* **Job**
The listing below must be repeated word for word, with its images excluded.

* **Records to use**
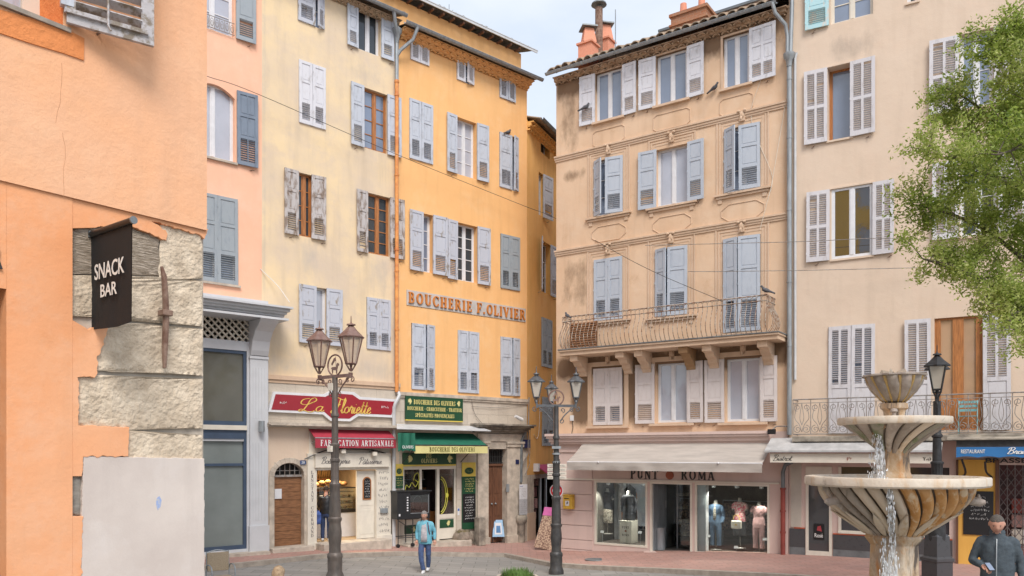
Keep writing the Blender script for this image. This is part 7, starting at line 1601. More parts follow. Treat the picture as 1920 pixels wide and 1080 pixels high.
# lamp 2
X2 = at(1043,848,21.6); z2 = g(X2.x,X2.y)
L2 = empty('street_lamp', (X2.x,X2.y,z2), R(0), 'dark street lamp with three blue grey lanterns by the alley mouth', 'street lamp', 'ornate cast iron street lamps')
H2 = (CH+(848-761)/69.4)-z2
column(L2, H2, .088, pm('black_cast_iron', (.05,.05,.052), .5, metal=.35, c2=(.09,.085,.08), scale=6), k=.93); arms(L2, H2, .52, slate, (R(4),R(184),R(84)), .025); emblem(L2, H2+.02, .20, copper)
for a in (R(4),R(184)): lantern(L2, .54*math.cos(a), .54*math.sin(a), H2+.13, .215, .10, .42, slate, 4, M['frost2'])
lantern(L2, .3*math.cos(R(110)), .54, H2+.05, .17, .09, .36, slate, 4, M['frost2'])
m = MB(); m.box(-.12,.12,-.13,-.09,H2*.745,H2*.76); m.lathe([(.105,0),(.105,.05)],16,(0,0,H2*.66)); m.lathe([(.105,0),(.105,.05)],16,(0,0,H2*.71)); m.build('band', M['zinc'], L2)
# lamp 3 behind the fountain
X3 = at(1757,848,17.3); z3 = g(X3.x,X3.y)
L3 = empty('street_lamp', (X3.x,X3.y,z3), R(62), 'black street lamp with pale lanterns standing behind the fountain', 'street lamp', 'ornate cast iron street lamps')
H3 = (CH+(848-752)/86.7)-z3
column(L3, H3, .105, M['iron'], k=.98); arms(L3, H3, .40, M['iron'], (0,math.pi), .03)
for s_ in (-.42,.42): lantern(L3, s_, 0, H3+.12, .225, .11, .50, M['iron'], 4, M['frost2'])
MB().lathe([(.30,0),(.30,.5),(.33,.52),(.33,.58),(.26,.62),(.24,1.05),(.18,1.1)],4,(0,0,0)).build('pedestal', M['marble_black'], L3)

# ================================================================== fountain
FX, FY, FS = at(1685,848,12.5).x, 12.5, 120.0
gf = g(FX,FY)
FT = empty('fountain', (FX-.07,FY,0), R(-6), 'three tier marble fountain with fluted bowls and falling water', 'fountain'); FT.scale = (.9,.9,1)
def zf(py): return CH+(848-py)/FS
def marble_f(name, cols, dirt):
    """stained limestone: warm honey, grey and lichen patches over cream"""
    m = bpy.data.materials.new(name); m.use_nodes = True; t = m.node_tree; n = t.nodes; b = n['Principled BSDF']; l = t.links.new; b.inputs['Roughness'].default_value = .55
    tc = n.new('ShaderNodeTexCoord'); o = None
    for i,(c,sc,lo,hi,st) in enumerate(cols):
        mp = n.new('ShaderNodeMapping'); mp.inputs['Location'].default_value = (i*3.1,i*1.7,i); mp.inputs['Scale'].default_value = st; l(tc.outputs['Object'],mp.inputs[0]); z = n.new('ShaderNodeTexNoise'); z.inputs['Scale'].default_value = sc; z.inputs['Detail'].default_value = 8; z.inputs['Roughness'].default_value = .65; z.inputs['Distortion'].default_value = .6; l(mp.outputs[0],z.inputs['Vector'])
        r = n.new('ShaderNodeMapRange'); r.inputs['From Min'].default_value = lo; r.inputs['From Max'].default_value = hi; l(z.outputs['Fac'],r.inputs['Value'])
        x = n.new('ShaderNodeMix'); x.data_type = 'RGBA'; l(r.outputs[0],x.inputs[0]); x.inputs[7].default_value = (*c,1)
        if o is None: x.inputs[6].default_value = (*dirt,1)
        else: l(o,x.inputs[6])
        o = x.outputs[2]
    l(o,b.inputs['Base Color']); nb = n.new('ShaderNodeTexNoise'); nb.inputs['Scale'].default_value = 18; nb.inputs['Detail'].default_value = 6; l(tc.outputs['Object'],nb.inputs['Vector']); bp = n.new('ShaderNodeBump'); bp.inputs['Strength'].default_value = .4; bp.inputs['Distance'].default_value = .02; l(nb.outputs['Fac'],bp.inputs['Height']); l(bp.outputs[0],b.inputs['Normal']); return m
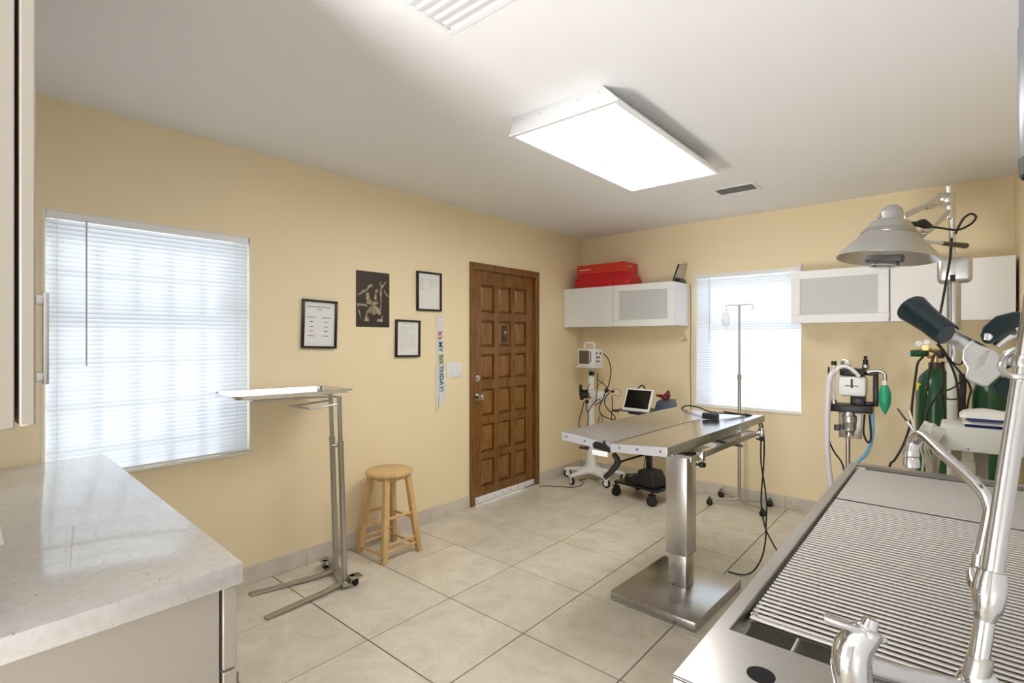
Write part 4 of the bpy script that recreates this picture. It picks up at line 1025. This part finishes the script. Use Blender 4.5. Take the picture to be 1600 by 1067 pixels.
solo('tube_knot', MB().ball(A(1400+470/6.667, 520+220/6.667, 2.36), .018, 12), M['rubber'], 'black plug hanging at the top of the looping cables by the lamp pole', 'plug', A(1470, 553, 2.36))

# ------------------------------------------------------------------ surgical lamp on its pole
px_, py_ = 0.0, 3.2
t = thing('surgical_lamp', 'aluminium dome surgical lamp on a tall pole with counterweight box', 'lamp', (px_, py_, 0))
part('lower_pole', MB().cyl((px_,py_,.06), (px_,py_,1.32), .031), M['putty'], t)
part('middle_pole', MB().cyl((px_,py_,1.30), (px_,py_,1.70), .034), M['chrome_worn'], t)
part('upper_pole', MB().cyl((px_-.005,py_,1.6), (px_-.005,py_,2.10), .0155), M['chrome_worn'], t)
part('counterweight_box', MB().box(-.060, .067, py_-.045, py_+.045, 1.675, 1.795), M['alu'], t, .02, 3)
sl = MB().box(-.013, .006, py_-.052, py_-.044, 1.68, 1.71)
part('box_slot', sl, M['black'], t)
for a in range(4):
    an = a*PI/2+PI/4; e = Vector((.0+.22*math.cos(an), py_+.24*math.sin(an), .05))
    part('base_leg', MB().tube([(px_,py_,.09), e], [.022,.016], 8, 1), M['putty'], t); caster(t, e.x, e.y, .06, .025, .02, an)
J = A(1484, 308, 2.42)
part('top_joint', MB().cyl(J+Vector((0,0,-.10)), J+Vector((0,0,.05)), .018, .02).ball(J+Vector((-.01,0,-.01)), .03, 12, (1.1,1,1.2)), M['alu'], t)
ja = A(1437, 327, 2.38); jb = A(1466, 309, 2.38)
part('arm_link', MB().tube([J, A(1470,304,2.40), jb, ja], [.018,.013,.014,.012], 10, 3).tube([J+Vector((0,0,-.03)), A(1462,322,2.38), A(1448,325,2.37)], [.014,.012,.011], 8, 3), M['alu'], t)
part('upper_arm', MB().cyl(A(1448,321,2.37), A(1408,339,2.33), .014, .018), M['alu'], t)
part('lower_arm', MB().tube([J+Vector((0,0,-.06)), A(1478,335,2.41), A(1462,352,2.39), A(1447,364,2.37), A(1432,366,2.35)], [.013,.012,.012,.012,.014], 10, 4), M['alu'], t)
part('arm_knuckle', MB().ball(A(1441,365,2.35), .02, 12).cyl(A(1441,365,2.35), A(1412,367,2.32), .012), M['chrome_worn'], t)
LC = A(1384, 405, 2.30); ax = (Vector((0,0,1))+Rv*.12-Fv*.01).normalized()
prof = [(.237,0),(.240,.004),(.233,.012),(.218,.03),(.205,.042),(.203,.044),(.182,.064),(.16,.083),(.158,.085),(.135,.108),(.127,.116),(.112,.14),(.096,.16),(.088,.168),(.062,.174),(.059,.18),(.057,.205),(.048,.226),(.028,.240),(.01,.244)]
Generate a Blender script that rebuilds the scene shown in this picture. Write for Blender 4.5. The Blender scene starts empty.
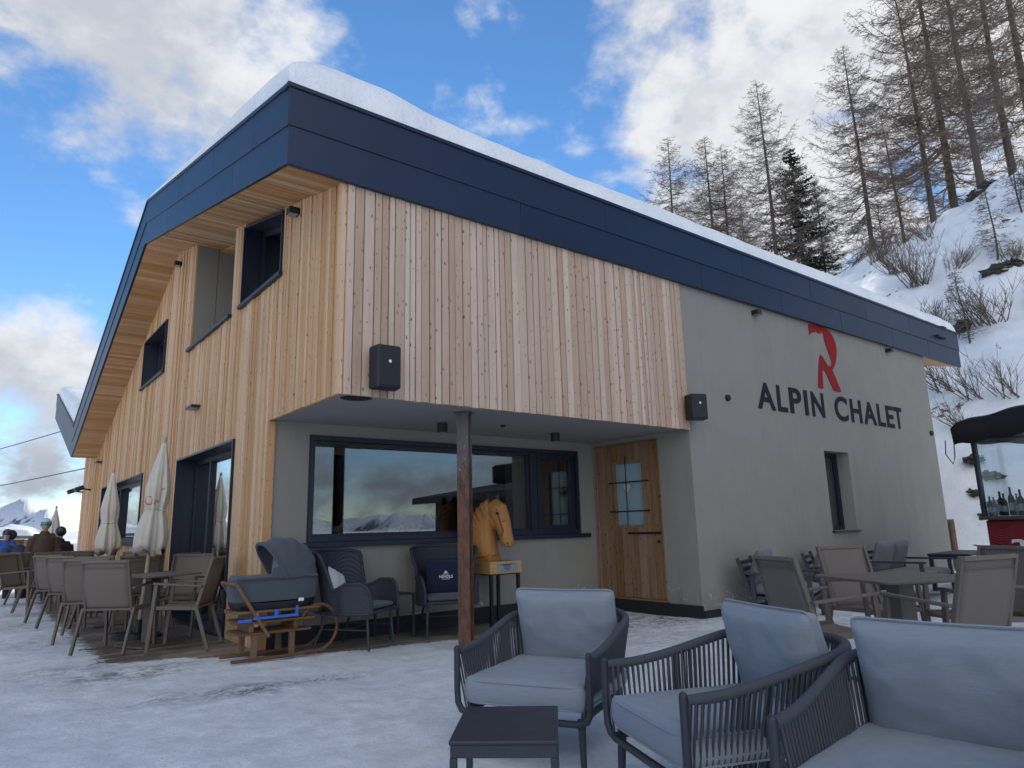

* **Written response**
Keep writing the Blender script for this image. This is part 7, starting at line 1601. More parts follow. Treat the picture as 1920 pixels wide and 1080 pixels high.
# lamp 2
X2 = at(1043,848,21.6); z2 = g(X2.x,X2.y)
L2 = empty('street_lamp', (X2.x,X2.y,z2), R(0), 'dark street lamp with three blue grey lanterns by the alley mouth', 'street lamp', 'ornate cast iron street lamps')
H2 = (CH+(848-761)/69.4)-z2
column(L2, H2, .088, pm('black_cast_iron', (.05,.05,.052), .5, metal=.35, c2=(.09,.085,.08), scale=6), k=.93); arms(L2, H2, .52, slate, (R(4),R(184),R(84)), .025); emblem(L2, H2+.02, .20, copper)
for a in (R(4),R(184)): lantern(L2, .54*math.cos(a), .54*math.sin(a), H2+.13, .215, .10, .42, slate, 4, M['frost2'])
lantern(L2, .3*math.cos(R(110)), .54, H2+.05, .17, .09, .36, slate, 4, M['frost2'])
m = MB(); m.box(-.12,.12,-.13,-.09,H2*.745,H2*.76); m.lathe([(.105,0),(.105,.05)],16,(0,0,H2*.66)); m.lathe([(.105,0),(.105,.05)],16,(0,0,H2*.71)); m.build('band', M['zinc'], L2)
# lamp 3 behind the fountain
X3 = at(1757,848,17.3); z3 = g(X3.x,X3.y)
L3 = empty('street_lamp', (X3.x,X3.y,z3), R(62), 'black street lamp with pale lanterns standing behind the fountain', 'street lamp', 'ornate cast iron street lamps')
H3 = (CH+(848-752)/86.7)-z3
column(L3, H3, .105, M['iron'], k=.98); arms(L3, H3, .40, M['iron'], (0,math.pi), .03)
for s_ in (-.42,.42): lantern(L3, s_, 0, H3+.12, .225, .11, .50, M['iron'], 4, M['frost2'])
MB().lathe([(.30,0),(.30,.5),(.33,.52),(.33,.58),(.26,.62),(.24,1.05),(.18,1.1)],4,(0,0,0)).build('pedestal', M['marble_black'], L3)

# ================================================================== fountain
FX, FY, FS = at(1685,848,12.5).x, 12.5, 120.0
gf = g(FX,FY)
FT = empty('fountain', (FX-.07,FY,0), R(-6), 'three tier marble fountain with fluted bowls and falling water', 'fountain'); FT.scale = (.9,.9,1)
def zf(py): return CH+(848-py)/FS
def marble_f(name, cols, dirt):
    """stained limestone: warm honey, grey and lichen patches over cream"""
    m = bpy.data.materials.new(name); m.use_nodes = True; t = m.node_tree; n = t.nodes; b = n['Principled BSDF']; l = t.links.new; b.inputs['Roughness'].default_value = .55
    tc = n.new('ShaderNodeTexCoord'); o = None
    for i,(c,sc,lo,hi,st) in enumerate(cols):
        mp = n.new('ShaderNodeMapping'); mp.inputs['Location'].default_value = (i*3.1,i*1.7,i); mp.inputs['Scale'].default_value = st; l(tc.outputs['Object'],mp.inputs[0]); z = n.new('ShaderNodeTexNoise'); z.inputs['Scale'].default_value = sc; z.inputs['Detail'].default_value = 8; z.inputs['Roughness'].default_value = .65; z.inputs['Distortion'].default_value = .6; l(mp.outputs[0],z.inputs['Vector'])
        r = n.new('ShaderNodeMapRange'); r.inputs['From Min'].default_value = lo; r.inputs['From Max'].default_value = hi; l(z.outputs['Fac'],r.inputs['Value'])
        x = n.new('ShaderNodeMix'); x.data_type = 'RGBA'; l(r.outputs[0],x.inputs[0]); x.inputs[7].default_value = (*c,1)
        if o is None: x.inputs[6].default_value = (*dirt,1)
        else: l(o,x.inputs[6])
        o = x.outputs[2]
    l(o,b.inputs['Base Color']); nb = n.new('ShaderNodeTexNoise'); nb.inputs['Scale'].default_value = 18; nb.inputs['Detail'].default_value = 6; l(tc.outputs['Object'],nb.inputs['Vector']); bp = n.new('ShaderNodeBump'); bp.inputs['Strength'].default_value = .4; bp.inputs['Distance'].default_value = .02; l(nb.outputs['Fac'],bp.inputs['Height']); l(bp.outputs[0],b.inputs['Normal']); return m
Write part 4 of the bpy script that recreates this picture. It picks up at line 1025. This part finishes the script. Use Blender 4.5. Take the picture to be 1600 by 1067 pixels.
solo('tube_knot', MB().ball(A(1400+470/6.667, 520+220/6.667, 2.36), .018, 12), M['rubber'], 'black plug hanging at the top of the looping cables by the lamp pole', 'plug', A(1470, 553, 2.36))

# ------------------------------------------------------------------ surgical lamp on its pole
px_, py_ = 0.0, 3.2
t = thing('surgical_lamp', 'aluminium dome surgical lamp on a tall pole with counterweight box', 'lamp', (px_, py_, 0))
part('lower_pole', MB().cyl((px_,py_,.06), (px_,py_,1.32), .031), M['putty'], t)
part('middle_pole', MB().cyl((px_,py_,1.30), (px_,py_,1.70), .034), M['chrome_worn'], t)
part('upper_pole', MB().cyl((px_-.005,py_,1.6), (px_-.005,py_,2.10), .0155), M['chrome_worn'], t)
part('counterweight_box', MB().box(-.060, .067, py_-.045, py_+.045, 1.675, 1.795), M['alu'], t, .02, 3)
sl = MB().box(-.013, .006, py_-.052, py_-.044, 1.68, 1.71)
part('box_slot', sl, M['black'], t)
for a in range(4):
    an = a*PI/2+PI/4; e = Vector((.0+.22*math.cos(an), py_+.24*math.sin(an), .05))
    part('base_leg', MB().tube([(px_,py_,.09), e], [.022,.016], 8, 1), M['putty'], t); caster(t, e.x, e.y, .06, .025, .02, an)
J = A(1484, 308, 2.42)
part('top_joint', MB().cyl(J+Vector((0,0,-.10)), J+Vector((0,0,.05)), .018, .02).ball(J+Vector((-.01,0,-.01)), .03, 12, (1.1,1,1.2)), M['alu'], t)
ja = A(1437, 327, 2.38); jb = A(1466, 309, 2.38)
part('arm_link', MB().tube([J, A(1470,304,2.40), jb, ja], [.018,.013,.014,.012], 10, 3).tube([J+Vector((0,0,-.03)), A(1462,322,2.38), A(1448,325,2.37)], [.014,.012,.011], 8, 3), M['alu'], t)
part('upper_arm', MB().cyl(A(1448,321,2.37), A(1408,339,2.33), .014, .018), M['alu'], t)
part('lower_arm', MB().tube([J+Vector((0,0,-.06)), A(1478,335,2.41), A(1462,352,2.39), A(1447,364,2.37), A(1432,366,2.35)], [.013,.012,.012,.012,.014], 10, 4), M['alu'], t)
part('arm_knuckle', MB().ball(A(1441,365,2.35), .02, 12).cyl(A(1441,365,2.35), A(1412,367,2.32), .012), M['chrome_worn'], t)
LC = A(1384, 405, 2.30); ax = (Vector((0,0,1))+Rv*.12-Fv*.01).normalized()
prof = [(.237,0),(.240,.004),(.233,.012),(.218,.03),(.205,.042),(.203,.044),(.182,.064),(.16,.083),(.158,.085),(.135,.108),(.127,.116),(.112,.14),(.096,.16),(.088,.168),(.062,.174),(.059,.18),(.057,.205),(.048,.226),(.028,.240),(.01,.244)]
Generate a Blender script that rebuilds the scene shown in this picture. Write for Blender 4.5. The Blender scene starts empty.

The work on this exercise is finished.